__What the task asks__. Set the following entries down again exactly, line by line.

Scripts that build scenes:
=======
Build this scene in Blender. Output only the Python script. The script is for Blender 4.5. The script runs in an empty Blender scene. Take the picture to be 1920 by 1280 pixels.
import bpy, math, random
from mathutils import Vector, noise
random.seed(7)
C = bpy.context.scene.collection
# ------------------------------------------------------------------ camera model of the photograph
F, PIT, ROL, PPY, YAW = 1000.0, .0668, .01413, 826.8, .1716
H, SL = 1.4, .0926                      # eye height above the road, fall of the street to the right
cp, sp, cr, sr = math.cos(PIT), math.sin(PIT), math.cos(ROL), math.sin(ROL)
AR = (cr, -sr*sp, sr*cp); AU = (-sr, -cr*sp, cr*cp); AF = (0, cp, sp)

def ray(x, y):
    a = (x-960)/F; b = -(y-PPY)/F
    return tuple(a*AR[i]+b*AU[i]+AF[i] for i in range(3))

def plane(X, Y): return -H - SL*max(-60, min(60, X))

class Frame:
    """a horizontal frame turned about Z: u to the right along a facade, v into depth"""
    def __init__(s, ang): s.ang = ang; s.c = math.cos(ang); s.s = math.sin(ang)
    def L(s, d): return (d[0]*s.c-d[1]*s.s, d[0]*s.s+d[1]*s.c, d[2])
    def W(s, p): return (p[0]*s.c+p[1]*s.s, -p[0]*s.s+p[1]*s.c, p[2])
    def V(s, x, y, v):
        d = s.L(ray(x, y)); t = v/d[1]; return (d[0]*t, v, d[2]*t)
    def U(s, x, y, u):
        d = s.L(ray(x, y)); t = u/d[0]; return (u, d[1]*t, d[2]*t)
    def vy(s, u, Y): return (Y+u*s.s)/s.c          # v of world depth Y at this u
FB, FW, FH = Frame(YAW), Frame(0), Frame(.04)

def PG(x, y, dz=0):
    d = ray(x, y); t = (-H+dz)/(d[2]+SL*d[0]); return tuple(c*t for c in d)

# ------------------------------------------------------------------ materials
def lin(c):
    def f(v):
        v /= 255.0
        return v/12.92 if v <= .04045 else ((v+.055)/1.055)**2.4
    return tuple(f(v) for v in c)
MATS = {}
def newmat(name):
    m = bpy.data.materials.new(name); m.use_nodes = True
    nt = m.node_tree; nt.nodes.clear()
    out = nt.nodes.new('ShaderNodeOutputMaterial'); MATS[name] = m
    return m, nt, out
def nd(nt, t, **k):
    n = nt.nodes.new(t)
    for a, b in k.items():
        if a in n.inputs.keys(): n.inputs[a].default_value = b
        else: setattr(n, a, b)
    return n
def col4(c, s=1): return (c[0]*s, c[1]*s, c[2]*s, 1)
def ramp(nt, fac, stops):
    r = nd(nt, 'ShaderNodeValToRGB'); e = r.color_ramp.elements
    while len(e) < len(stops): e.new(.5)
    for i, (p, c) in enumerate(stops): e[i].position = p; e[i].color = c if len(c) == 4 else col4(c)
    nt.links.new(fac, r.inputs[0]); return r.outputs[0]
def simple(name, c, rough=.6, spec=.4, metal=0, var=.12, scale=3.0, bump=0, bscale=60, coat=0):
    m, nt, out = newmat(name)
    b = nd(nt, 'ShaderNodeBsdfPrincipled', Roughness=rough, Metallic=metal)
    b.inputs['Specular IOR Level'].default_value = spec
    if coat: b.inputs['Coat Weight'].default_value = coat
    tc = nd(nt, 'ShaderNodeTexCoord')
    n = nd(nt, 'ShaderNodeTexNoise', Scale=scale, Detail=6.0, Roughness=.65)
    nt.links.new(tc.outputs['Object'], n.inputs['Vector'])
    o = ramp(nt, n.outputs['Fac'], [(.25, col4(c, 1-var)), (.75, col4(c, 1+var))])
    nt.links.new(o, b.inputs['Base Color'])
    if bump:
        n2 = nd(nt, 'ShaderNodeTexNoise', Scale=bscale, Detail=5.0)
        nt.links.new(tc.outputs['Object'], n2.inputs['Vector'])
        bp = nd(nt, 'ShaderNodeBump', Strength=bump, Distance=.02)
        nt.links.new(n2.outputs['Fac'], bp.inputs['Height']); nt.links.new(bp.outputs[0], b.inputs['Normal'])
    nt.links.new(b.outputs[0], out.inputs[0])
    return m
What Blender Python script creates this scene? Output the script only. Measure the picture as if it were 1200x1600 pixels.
=======
__Completed exercise__.
Build this scene in Blender. Output only the Python script. The script is for Blender 4.5. The script runs in an empty Blender scene. Take the picture to be 1920 by 1280 pixels.
import bpy, math, random
from mathutils import Vector, noise
random.seed(7)
C = bpy.context.scene.collection
# ------------------------------------------------------------------ camera model of the photograph
F, PIT, ROL, PPY, YAW = 1000.0, .0668, .01413, 826.8, .1716
H, SL = 1.4, .0926                      # eye height above the road, fall of the street to the right
cp, sp, cr, sr = math.cos(PIT), math.sin(PIT), math.cos(ROL), math.sin(ROL)
AR = (cr, -sr*sp, sr*cp); AU = (-sr, -cr*sp, cr*cp); AF = (0, cp, sp)

def ray(x, y):
    a = (x-960)/F; b = -(y-PPY)/F
    return tuple(a*AR[i]+b*AU[i]+AF[i] for i in range(3))

def plane(X, Y): return -H - SL*max(-60, min(60, X))

class Frame:
    """a horizontal frame turned about Z: u to the right along a facade, v into depth"""
    def __init__(s, ang): s.ang = ang; s.c = math.cos(ang); s.s = math.sin(ang)
    def L(s, d): return (d[0]*s.c-d[1]*s.s, d[0]*s.s+d[1]*s.c, d[2])
    def W(s, p): return (p[0]*s.c+p[1]*s.s, -p[0]*s.s+p[1]*s.c, p[2])
    def V(s, x, y, v):
        d = s.L(ray(x, y)); t = v/d[1]; return (d[0]*t, v, d[2]*t)
    def U(s, x, y, u):
        d = s.L(ray(x, y)); t = u/d[0]; return (u, d[1]*t, d[2]*t)
    def vy(s, u, Y): return (Y+u*s.s)/s.c          # v of world depth Y at this u
FB, FW, FH = Frame(YAW), Frame(0), Frame(.04)

def PG(x, y, dz=0):
    d = ray(x, y); t = (-H+dz)/(d[2]+SL*d[0]); return tuple(c*t for c in d)

# ------------------------------------------------------------------ materials
def lin(c):
    def f(v):
        v /= 255.0
        return v/12.92 if v <= .04045 else ((v+.055)/1.055)**2.4
    return tuple(f(v) for v in c)
MATS = {}
def newmat(name):
    m = bpy.data.materials.new(name); m.use_nodes = True
    nt = m.node_tree; nt.nodes.clear()
    out = nt.nodes.new('ShaderNodeOutputMaterial'); MATS[name] = m
    return m, nt, out
def nd(nt, t, **k):
    n = nt.nodes.new(t)
    for a, b in k.items():
        if a in n.inputs.keys(): n.inputs[a].default_value = b
        else: setattr(n, a, b)
    return n
def col4(c, s=1): return (c[0]*s, c[1]*s, c[2]*s, 1)
def ramp(nt, fac, stops):
    r = nd(nt, 'ShaderNodeValToRGB'); e = r.color_ramp.elements
    while len(e) < len(stops): e.new(.5)
    for i, (p, c) in enumerate(stops): e[i].position = p; e[i].color = c if len(c) == 4 else col4(c)
    nt.links.new(fac, r.inputs[0]); return r.outputs[0]
def simple(name, c, rough=.6, spec=.4, metal=0, var=.12, scale=3.0, bump=0, bscale=60, coat=0):
    m, nt, out = newmat(name)
    b = nd(nt, 'ShaderNodeBsdfPrincipled', Roughness=rough, Metallic=metal)
    b.inputs['Specular IOR Level'].default_value = spec
    if coat: b.inputs['Coat Weight'].default_value = coat
    tc = nd(nt, 'ShaderNodeTexCoord')
    n = nd(nt, 'ShaderNodeTexNoise', Scale=scale, Detail=6.0, Roughness=.65)
    nt.links.new(tc.outputs['Object'], n.inputs['Vector'])
    o = ramp(nt, n.outputs['Fac'], [(.25, col4(c, 1-var)), (.75, col4(c, 1+var))])
    nt.links.new(o, b.inputs['Base Color'])
    if bump:
        n2 = nd(nt, 'ShaderNodeTexNoise', Scale=bscale, Detail=5.0)
        nt.links.new(tc.outputs['Object'], n2.inputs['Vector'])
        bp = nd(nt, 'ShaderNodeBump', Strength=bump, Distance=.02)
        nt.links.new(n2.outputs['Fac'], bp.inputs['Height']); nt.links.new(bp.outputs[0], b.inputs['Normal'])
    nt.links.new(b.outputs[0], out.inputs[0])
    return m
What Blender Python script creates this scene? Output the script only. Measure the picture as if it were 1200x1600 pixels.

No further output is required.